We explicitly clear memory used by stable variables so StableMem
doesn't need to clear memory when grabbing logical pages from already
existing physical ones.


NOTE: We still need to do some work during updgrade and postupgrade,
but if stable variables and user-defined pre/post upgrade hooks are
avoided, then the work is minimal and highly unlikely to exhaust cycle
budget.

REMARK:

* An actor that has no stable variables and allocates no StableMem
  should require no physical stable memory

* An actor that has n > 0 pages of StableMem will (unfortunately)
  require at least n+1 pages of physical memory since we need at least
  one extra bit to encode the presence or absence of stable variables
  (there is no other preserved state that could record this bit).
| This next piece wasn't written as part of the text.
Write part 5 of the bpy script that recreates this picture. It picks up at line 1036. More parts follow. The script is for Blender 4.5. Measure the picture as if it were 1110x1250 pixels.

FURTHER CONSIDERATIONS: It would be nice if there was some way to
allow a Motoko actor (perhaps intended to upgrade from a foreign
canister with foreign stable memory format) to have unadulterated,
full-speed access to stable memory, without the protocol required by
the possibility of stable variables.  Perhaps we could special case
programs that have *no* stable variables to support this raw
semantics.  I.e. if the program declares no stable variables, we
install and upgrade by simply setting `(StableMemory.)size :=
ic0.stable_size()`, never consulting or altering physical memory and
(ideally) omitting the additional bounds checking.